A precisão dos números marca o tempo das máquinas. O tempo do amor se marca com o corpo. Um calendário é coisa precisa, pois marca anos, meses, dias, horas, que são marcados com números. Esses números medem o tempo. Mas os pedaços de tempo são bolsos vazios, que nada há dentro deles. O bolso vazio do tempo se torna parte do nosso corpo quando o enchemos com vida. Aí o tempo não mais pode ser representado por números. O tempo aparece como um fruto que vai sendo comido. À medida que vai sendo comido, vai acabando. Vem à tristeza. O tempo da vida se marca por alegrias e tristezas. Há inícios e há fins. O tempo foge, “carpe diem”, quer dizer: “colha a vida”. Colha o dia como um fruto que amanhã estará podre. Viver ao ritmo de alegrias e tristezas é ser sábio. Sábio do latim quer dizer: “eu saboreio”. O sábio é um degustador da vida. A vida não é para ser medida. Ela é para ser saboreada.

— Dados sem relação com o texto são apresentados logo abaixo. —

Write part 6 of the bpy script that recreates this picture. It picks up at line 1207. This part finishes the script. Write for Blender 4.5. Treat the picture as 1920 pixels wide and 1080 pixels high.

Por conseguinte, Heráclito (535-475 a.C.) foi um filósofo grego fascinado pelo tempo. Contemplava o rio e via que tudo é rio. Percebeu que não é possível entrar duas vezes no mesmo rio; na segunda vez, as águas serão outras, o primeiro rio já não existirá. Assim é a vida, tempo que flui sem parar. Para nós o tempo é um velho, cada vez mais velho, sobre quem se acumulam os anos que passam e de quem a vida foge. Heráclito diz que o tempo é criança, início permanente, movimento circular, o fim que volta sempre ao início, fonte de juventude eterna, possibilidade de novo começo. Senti que o tempo é apenas um fio. Nesse fio vão sendo enfiadas todas as experiências de beleza e de amor pelo qual passamos. Aquilo que a memória amou fica eterno. Complemento a frase para dizer que houve muitos momentos de tanta beleza em minha vida, que eu disse para mim mesmo: “Valeu a pena viver toda a minha vida até aqui, só para poder ter vivido esses momentos. Há momentos efêmeros que justificam toda uma vida de amor e esperança”.